Hitchcock:  “Hold the ‘cock.’”  I’m generally not a fan of bio-pics, but that’s because they’re generally lacking in focus, trying to hit the highlight reel of a person’s life.  Those few good ones typically pick an event and zoom in on it, which is the case here.  By centering on the making of Psycho, the filmmakers are able to look at the artist at the height of his career, with all his skills and flaws well established.  The actors all sink their teeth into playing the various personas, and do a pretty good job.  I think the movie was probably a bit nice to the man, frankly.  He seems to have been something of a monster, in reality.  But, while his quirks and obsessions do play into things, he seems like a pretty good chap at the end of the day.  If I have a complaint about the movie, it’s that they actually spend very little time on the nitty-gritty of filmmaking.  There are a few sequences of filming, but very few.  A bit more of the technical stuff, including a bit more of the editing/post work would have been nice to see; a bit more of the genius actually at work.  But the relationship between Hitchcock and his wife is kind of heartwarming…in a way.


Abraham Lincoln VS Zombies:  “Chamberlain, that’s enough!”  I sometimes wonder if The Asylum instructs their actors to suck more.  But then, I know some folks who made a movie, and the worst actor in the movie was the one professional.  As folks wander around some historic parks, occasional zombies fall before the switchblade-scythe of Honest Abe.  The movie is pretty lame, and while it had a few fun moments, was fairly bland.  The guy playing Lincoln wasn’t bad.  I’d have liked more of him fighting, and less of his band of spec-ops troops.


Doctor Who: Earthshock:  “Even under the threat of death, he has the arrogance of a Time Lord.”  Adric is all depressed and stuff, so he tries to convince the Doctor to return to E-Space.  While trying to plot a course back to that alternate dimension, they stumble across a mystery (shocking!).  Earth’s future, a missing group of archeologists, creepy robot ninjas, some soldiers, lots of caves.  And then a space freighter.  This story has a pretty shocking ending, really.  And a great, memorable exit for a long running character.

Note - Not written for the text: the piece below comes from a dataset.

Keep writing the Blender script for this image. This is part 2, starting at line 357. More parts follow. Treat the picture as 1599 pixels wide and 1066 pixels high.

Detour:  A dumb schmuck hitchhiking cross country in search of his dame gets picked up by a blabbermouth sexual predator.  When Handsy McGrabby finally stops jawing about the woman he tried to grope, he goes and croaks, and our loogen doesn’t know what to do.  Being as he’s so smart and all, he decides to dump the body and takes the guys jack, duds, and bus.  After all, he doesn’t want anyone to think he did anything wrong.  Everything seems jake when he comes across a wild-eyed, hard drinking, sex hungry dame with a quick tongue and emotions that shoot back and forth faster than a tennis ball at Wimbledon.  She knows what he done, and she’s going to use it to get rich or die trying.  He’s in over his head, and doesn’t have a clue how to swim.  Low budget, and occasionally wonky, this is still a pretty cracking flick with some broken folks doing ugly to each other.

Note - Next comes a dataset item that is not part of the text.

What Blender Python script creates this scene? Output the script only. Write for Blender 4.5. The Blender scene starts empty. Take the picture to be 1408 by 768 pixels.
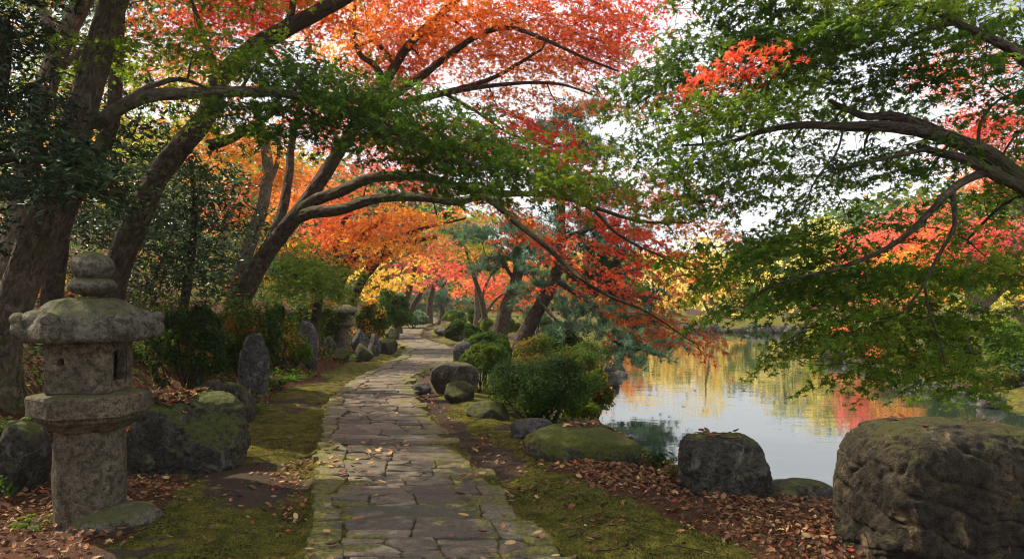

2103: The Deadly Wake:  Look, I love these little sci-fi schlock movies that try to go for something way beyond their budget.  This one has some charm, and Malcolm McDowell gives a solid performance (though the rest of the cast is pretty much crap).  But it’s over long, and several things happen kinda at random.  This is best expressed by the magic fight with the cyborg killing machine (Wait! There’s a cyborg killing machine?  Wait!  There’s magic?).  A better script, a few better supporting actors, and this might have been pretty good.  As is, it’s fairly forgettable.


For Greater Glory:  Holy frickin’ crap, Peter O’Toole is so danged old and crazy looking.  This cloyingly Catholic movie is basically a propaganda film about the evils of secularity and questioning the religious and expecting them to live by the same rules as everyone else.  As is typically the case, the loving and peaceful followers of a ‘religion of peace,’ pick up weapons and start killing their way back to power.  It’s hard to feel bad for an organization responsible for so much death and crimes against humanity, or for those hungry to murder and die in its name.  This movie even tries to gloss over the faithful’s atrocities by making them not really the fault of the men who committed them (he was forced to kill all those people and desecrate bodies; he accidentally burned all those innocent civilians to death on that train; etc.  Oops).  Do I think governments should ban the practice of whatever mumbo-jumbo people believe in?  No.  But theocracy, always the eventual goal of those who mix religion and politics, has only one result, human misery.  Religion as state (Saudi Arabia) or state as religion (North Korea).  It is the same.  So, throughout this movie (which is quite long), I kept thinking about movies like Rambo III or The Living Daylights, where the resistance fighters we’re supposed to feel for will go on to great evil.  Murder, rape, child killing, torture.  It’s all part of God’s plan, or something.  Anything can be justified in the name of a character from an old book, the vaguer the understanding of that character, the more can be justified.  The movie does have a bunch of solid actors, from Andy Garcia to Bruce Greenwood.  It’s well made, but the ultimate message feels dirty; stained with darkness and blood.  That much more when you know what these Christian warriors made of their country.  A good lesson of this movie?  If you’re a woman smuggling ammunition to the underground, stop dropping your bullets all over the place as soon as soldiers show up!


The Outlaw Josey Wales:  “Not a hard man to track.  Leaves dead men wherever he goes.”  Driven mad by the slaying of his family, an old solder goes a’hunting for revenge.  Lots of ugly characters and weird folk populate the post-Civil War world, and Josey doesn’t have much to say to any of ‘em, except maybe with bullets.  This is 70s PG, so it’s not for the kids.  It features, among other things, a very disquieting attempted rape, and plenty of brutal violence.  Lots of classic character actors, including a bunch of western regulars.  Some beautiful scenery, more than a taste of danger, the hope of the frontier, and the sadness of failure.  The stuff of the great westerns.  Heck, you can almost (I stress, almost) see what Eastwood saw in Sondra Locke here, too.  Her creepy huge eyes give her a sweet sort of innocence that makes her almost cute, when she’s not horrifying.


Beyond the Law:  Lee Van Cleef, a staple of the Spaghetti Western sub-genre, is back with his charming laugh and sinister stare.  And he doesn’t like it when rude dudes talk nasty to burlesque dancers.  This is a fun little movie with a few clever plays on genre standards.


Apache Blood:  Shoddy editing, and all the hallmarks of low budget film do nothing to help the uninteresting plot and characters.  It takes inspiration from the same source as the much better Man in the Wilderness.  But it’s plodding, with really bad acting and script.  It has the look of something made for television.



    I read the first hardcover volume of Y: The Last Man, our next graphic novel book club selection.  Dang, it’s good, but brutal.  And the second volume is even more wild.  Rough stuff.  The third volume is more of the same.  Makes for pretty sprawling epic that transcends comic books.